Cohen describes Trump's pressure campaign

Cohen told jurors that Donald Trump orchestrated a pressure campaign in 2018 to prevent his cooperation with federal investigators.

"Mr. Trump did not want me to cooperate with the government, certainly not to provide information or flip," Cohen said.

Jurors saw a series of emails between Cohen and attorney Robert Costello, who told Cohen his representation "would be a great way to have a backchannel of communication to the president in order to ensure you're still good and still secure," Cohen testified.

Jurors saw an email where Costello told Cohen, "Sleep well tonight, you have friends in high places."

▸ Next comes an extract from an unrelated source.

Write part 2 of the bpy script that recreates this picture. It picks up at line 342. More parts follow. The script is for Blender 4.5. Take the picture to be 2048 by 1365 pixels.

"The friend in high places was President Trump," Cohen testified.

Cohen said he ultimately declined Costello's offer to represent him, though Cohen said Trump's message was clear.

"Don't flip. Don't speak. Don't cooperate," Cohen said.

Cohen tells jurors why he flipped

After spending a decade working for Donald Trump, Cohen testified that in 2018 he decided to begin cooperating with authorities at the urging of his family.

"My family -- my wife, my daughter, my son -- all said to me, 'Why are you holding onto this loyalty? What are you doing? We're supposed to be your first loyalty," Cohen testified.

"So what decision did you make?" asked prosecutor Susan Hoffinger.

"That it was about time to listen to them," Cohen said. "To my wife, my son, my daughter, to the country."

Cohen testified that he pleaded guilty to federal charges in August 2018.

"I would not lie for President Trump any longer," Cohen said.

While Cohen said he had some "great times" working for the Trump Organization, he testified that regretted many of the things he did on Trump's behalf.

"I regret doing things for him that I should not have. Lying. Bullying people in order to effectuate a goal," Cohen said. "But to keep the loyalty and do things that he had asked me to do -- I violated my moral compass, and I suffered the penalty, as has my family."